At the very beginning of my last spring semester, my writing teacher sat all of us in class in circle and one at a time, asked us to pick a memory. It didn’t have to be a memory we clearly remembered, in fact, she asked that we try and chose one from farther pack in our childhoods that we maybe haven’t reworked a thousand times at family reunions or telling new friends in the dorms. The catch in the exercise was that we had to close our eyes, tell the class the memory and only talk in current tense, like the memory was happening for the first time ever right now.
Example: I picked something silly because I thought the exercise was rather ridiculous at the time. I talked about the time my grandmother mistook a potato sack for Spencer when we were both really young. And then she chased me around the house with a hair brush because my long hair was always so snarly. “I walk into the kitchen and I see Grandma talking to a bag of potatoes my dad just left by the sink from Grandpa’s garden. Grandma is sort of yelling at the potato sack, telling it to move, little boy, go find your sister.” She didn’t have her glasses on and Spencer was rather short and tubby in his early years, but still, you see what I mean? Current tense.
Classmates had emotional reactions to some of their memories, but I didn’t. Still I kept the experience in the back of my head, knowing if I ever really needed it, at least the possibility of breaking through to something was there.
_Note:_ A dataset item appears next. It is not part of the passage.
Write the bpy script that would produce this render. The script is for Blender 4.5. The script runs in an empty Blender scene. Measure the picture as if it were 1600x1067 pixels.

Yesterday was Tuesday of homecoming week down at school. I’ll be home for the parade, football game and general debauchery on Friday, but homecoming week has always been my favorite time of year at school. There’s always a certain feeling of unity on campus that week, when most of the time, we’re all just rushing from one place to the next and trying to live to graduation or at least the next day. Tuesday of homecoming has always held a particularly special place in my heart. I met one of my best friends on a homecoming Tuesday. Well, I met him before that, but timing just kind of crashed into a screeching halt on that special Tuesday in a life changing way and no matter what’s going on, even though neither of us are in school right now, we always make sure to celebrate homecoming Tuesday. When he called last night, one of the first things he did was wish me a happy Tuesday evening. “It has been two years. Can you believe it?”
“Feels like a lot longer,” I replied, laughing. “But we made it through.”
“Ah yes,” he said. “We did.”
After an hour or so we hung up and I dug my trusty laptop out from behind a couple of boxes in my living room, plugged it in and sat in front of a white screen for a little while. I remembered my writing class exercise, settled into my pillows with the laptop propped up on my knees and spoke/typed my way through a memory.
We were dancing in a bar downtown on a Tuesday night. And it is amazing how the memory exercise really does bring back details you thought were long gone. Because I have an obsession with shoes and really believe the pair I wear on any given day will change how the day (and my life) goes, I was always sad I couldn’t remember which shoes I wore out that night, two years ago. They were my black tennis shoes with white stripes on the side. My dad always teases that they look like wrestling shoes, but I wore them that night because we were supposed to have a relaxing night at someone’s house and not end up downtown. I picked those because they’re more sleek than my running shoes. And I had a black hoodie on I never wear anymore. The floor was sticky and before we got there, Amy and I huddled in the back seat, clutching hands, praying to our school’s mascot that we’d be good kids because we had class in the morning we had to go to. Here’s something funny: my class? It was Ethics. I forgot that.
Anyway, it was a great writing exercise and not only did it bring back tidbits that I thought were long gone, it made me fall asleep, feeling a little closer to a guy I care about so much that there are no words for it. Plus, it made me write last night. For that, I am grateful.